With everything going on in London right now and the unfathomable amount of new restaurants opening across the capital, I seem to have forgotten a little about all of the pop-ups, supperclubs and street food. When I heard that the much talked about chef, Allan Pickett was going to be popping up at the Sanderson ahead of his restaurant launch later in the year, I just couldn’t resist the opportunity to check out this chefs cooking first hand, before the rest of London descend upon it. If you’ve not been inside the Sanderson before then you need to, simply for its stunning courtyard, lobby, restaurant and purple bar – then order yourself a cocktail and never leave. The place is gorgeous.
Food wise Allans cooking here at the Sanderson is nothing short of spectacular. The whole menu is tantalizingly sounding good and all very competitively priced. To set us away on this pop-up of a journey we started with a lovely plate of thinly sliced scallops with avocado purée, granny smith apple and red amaranth (type of leaf). Full of freshness, lots of flavour and went stunning against the glass of cold Champagne we were sipping on, cutting its way through that apple. Equally as delicious or perhaps maybe even better still was the Cornish crab on a bed of pressed watermelon and a petit lucques tapenade – bursting with summer flavours.
Main course was yet another stunner. Perfectly cooked (and I can’t stress that enough) twice cooked pork belly with peppered squid, basquaise sauce (made with peppers) and parsley oil. A beautiful medley of flavour and textures, with all the individual elements perfectly executed – but if I’m being really picky I didn’t quite see why the squid was paired alongside the pork. Perhaps those crunchy rings of squid would look better served on the side in the bowl. Apart from that I had no complaints over this dish in the slightest and would happily devour all over again.

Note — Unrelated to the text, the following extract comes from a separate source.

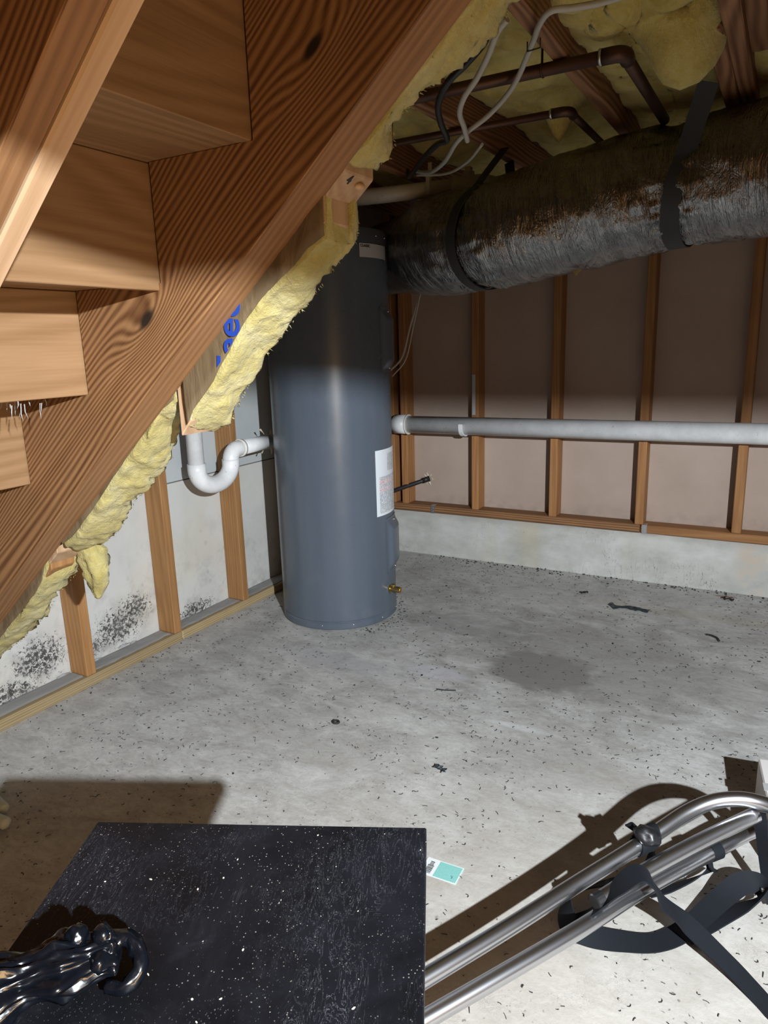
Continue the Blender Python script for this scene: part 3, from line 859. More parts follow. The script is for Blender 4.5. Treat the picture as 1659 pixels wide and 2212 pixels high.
ceiling_batt(2.42, 2.78, -.31, 1.99, 1.825, 6, 'yellow ceiling batt farthest to the right above the duct')

# ================================================================== WATER HEATER
HX, HY, HR, HH = .478, .992, .242, 1.53
wh = thing('water_heater', 'tall dark grey cylindrical electric water heater standing on the concrete floor', 'water heater', (HX, HY, 0))
prof = [(0, .004), (HR - .004, .004), (HR + .001, .008), (HR + .001, .030), (HR - .003, .034), (HR - .003, .037), (HR, .040), (HR, .044)]
prof += [(HR, .044 + (HH - .105) * k / 24) for k in range(1, 25)]
prof += [(HR - .003, HH - .058), (HR - .003, HH - .055), (HR, HH - .053)]
autosmooth(from_bm('body', lathe_bm(prof + [(HR, HH - .052), (0, HH - .052)], 96), MT['tank'], wh), 35)
autosmooth(from_bm('lid', lathe_bm([(HR + .0025, HH - .055), (HR + .003, HH - .012), (HR - .001, HH - .003), (HR - .02, HH), (0, HH + .004)], 96), MT['tank_dark'], wh), 35)
def cpt(a, z, r): return Vector((r * cos(radians(a)), r * sin(radians(a)), z))
def cyl_panel(name, a0, a1, z0, z1, r, th, mat, parent, na=14, nz=10, corner=.0, uv=True):
    bm = bmesh.new(); uvl = bm.loops.layers.uv.verify(); front = []; 
    for i in range(na + 1):
        row = []
        for j in range(nz + 1):
            a = a0 + (a1 - a0) * i / na; z = z0 + (z1 - z0) * j / nz
            row.append((bm.verts.new(cpt(a, z, r + th)), bm.verts.new(cpt(a, z, r)), i / na, j / nz))
        front.append(row)
    def face(vs, uvs):
        f = bm.faces.new(vs)
        for l, q in zip(f.loops, uvs): l[uvl].uv = q
    for i in range(na):
        for j in range(nz):
            q = [front[i][j], front[i + 1][j], front[i + 1][j + 1], front[i][j + 1]]
            face([k[0] for k in q], [(k[2], k[3]) for k in q]); face([k[1] for k in q][::-1], [(k[2], k[3]) for k in q][::-1])
    bd = [front[i][0] for i in range(na + 1)] + [front[na][j] for j in range(1, nz + 1)] + [front[i][nz] for i in range(na - 1, -1, -1)] + [front[0][j] for j in range(nz - 1, 0, -1)]
    for a, b in zip(bd, bd[1:] + bd[:1]): face([a[0], a[1], b[1], b[0]], [(.0, .0)] * 4)
    return autosmooth(from_bm(name, bm, mat, parent), 40)
def access_cover(a0, a1, z0, z1, name):
    """pressed plate: flat flange with a raised middle"""
    bm = bmesh.new(); na, nz = 24, 40; g = []
    def sm(t): t = max(0, min(1, t)); return t * t * (3 - 2 * t)
    for i in range(na + 1):
        row = []
        for j in range(nz + 1):
            u, v = i / na, j / nz
            # rounded corners
            cu, cv = (u - .5) * 2, (v - .5) * 2; kk = 1
            w, h = (a1 - a0) / 57.3 * HR / 2, (z1 - z0) / 2; rr = .012
            ex, ey = abs(cu) * w - (w - rr), abs(cv) * h - (h - rr)
            px, py = cu * w, cv * h
            if ex > 0 and ey > 0:
                L = math.hypot(ex, ey)
                if L > rr: px = math.copysign(w - rr + ex / L * rr, cu); py = math.copysign(h - rr + ey / L * rr, cv)
            edge = min(w - abs(px), (h - abs(py)) * .55)
            hgt = .003 + .016 * sm((edge - .006) / .022)
            row.append(bm.verts.new(cpt((a0 + a1) / 2 + px / HR * 57.3, (z0 + z1) / 2 + py, HR + hgt)))
        g.append(row)
    for i in range(na):
        for j in range(nz): bm.faces.new((g[i][j], g[i + 1][j], g[i + 1][j + 1], g[i][j + 1]))
    bd = [g[i][0] for i in range(na + 1)] + [g[na][j] for j in range(1, nz + 1)] + [g[i][nz] for i in range(na - 1, -1, -1)] + [g[0][j] for j in range(nz - 1, 0, -1)]
    inner = [bm.verts.new(Vector(v.co) - Vector((v.co.x, v.co.y, 0)).normalized() * .004) for v in bd]
    for k in range(len(bd)):
        k2 = (k + 1) % len(bd); bm.faces.new((bd[k], inner[k], inner[k2], bd[k2]))
    o = autosmooth(from_bm(name, bm, MT['tank'], wh), 45)
    for zz in (z0 + .018, z1 - .018):
        s = bmesh.new(); bmesh.ops.create_uvsphere(s, u_segments=8, v_segments=6, radius=.0035)
        so = from_bm('screw', s, MT['screw'], o, True); so.location = cpt((a0 + a1) / 2, zz, HR + .006)
    return o
access_cover(-2.5, 31, 1.006, 1.255, 'upper_access_cover')
access_cover(-1.2, 32, .193, .430, 'lower_access_cover')
cyl_panel('warning_label', -15, 34, .448, .712, HR + .0003, .0012, MT['label'], wh)
lab = cyl_panel('maker_label', -25, 13, 1.425, 1.473, HR + .0003, .0012, MT['brandlabel'], wh)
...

If I had to pick my favourite experience here at Allan Pickett at the Sanderson – it’s got to be the desserts. Sable tart of strawberries with pistachio crème patissière and elderflower sorbet was a mouth-watering dish, with that sorbet being one of the best I’ve eaten in quite some time. The star of the whole however evening was this late rhubarb yoghurt fool with ginger biscuit crumb. It may not look like much, but when it arrived it was glistening from the juiciness of that rhubarb and that ginger was so intense you couldn’t helping think anything but about Christmas (which is also nearly here may I add). A lovely couple of dishes which made the perfect end to our meal.
Not quite ready for bed we lingered about in the hotel and had a few more drinks, which turned out to be a bad idea the next day. With Allan Pickett opening up his new restaurant Piquet in September, its given a lovely little insight into what will undoubtedly be another great restaurant opening up in the capital this year. If you’re impatient like, me you can book a table here at the Sanderson right now – otherwise if your calendar is too busy then at last you haven’t got long to wait, although with food this good it will feel like an eternity.